Между Лениным и Малевичем
В общем-то, это обычная история о провинциальном апостоле авангардного искусства, которую могут поведать хоть в Казани, хоть в Витебске, хоть в Самаре. Главное -- как рассказать. У куратора и оформителя выставки состав так трясет и подпрыгивает, что в художественном багаже Субботина кое-что перемешалось. Интимные, исповедальные записи одержимого новым искусством преподавателя типа «Поступать в мастерские могут положительно все, даже неграмотные» или «Я собираюсь работать, писать, и так много-много мыслей у меня, но нет времени» оказались вынесенными на кумачовые растяжки. Выходит, что локомотив привез не провинциала-футуриста, а столичного концептуалиста. И даже более того -- вымышленного художника вроде кабаковского персонажа «авангардиста Розенталя», если вчитаться и всмотреться в тексты и рисунки выставленной книги комиксов Леонида Тишкова «Художник Петр Субботин-Пермяк». Рассматривать эти картинки с подписями так же занятно, как перечитывать некоторые страницы булгаковского «Театрального романа», где речь идет о главреже «Независимого театра» Аристархе Платоновиче, представлявшемся приятелем не только Маяковского и Толстого, но даже и Гоголя.

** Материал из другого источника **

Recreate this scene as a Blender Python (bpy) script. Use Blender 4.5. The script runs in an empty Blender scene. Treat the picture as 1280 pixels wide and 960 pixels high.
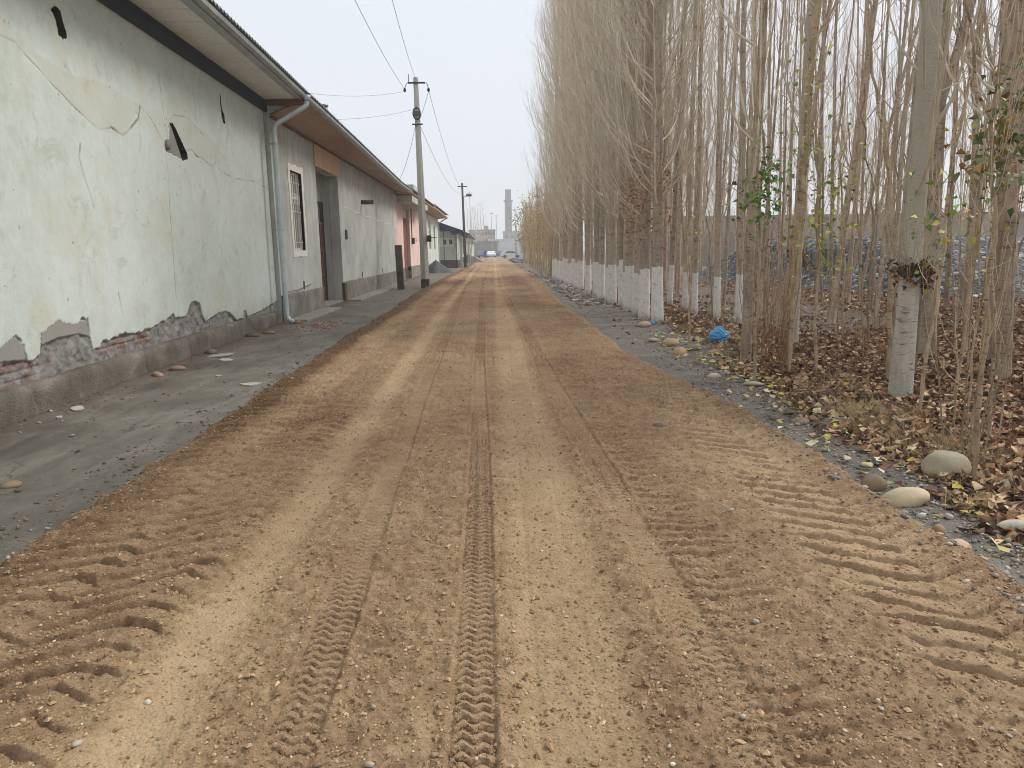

Так и Тишков, как новоявленный Вазари, плетет узор баек, из которых следует, что Субботин внимал Ленину и Малевичу, жал руку Маяковскому и Луначарскому (во что еще можно поверить) и периодически имел видения: архангел Михаил над селом Кудымкор, а потом и своего рода Небесный Иерусалим в виде конструктивистского города Кудымкара. Возможно, тут сказалась не только фантазия Тишкова. Сам Пермский край удивительно богат сказочными реалиями. Например, Субботина похоронили в Перми на Егошинском кладбище у слияния речек Егошиха и Стикс. И этот самый Стикс тут не мифологическая выдумка, а природная реальность.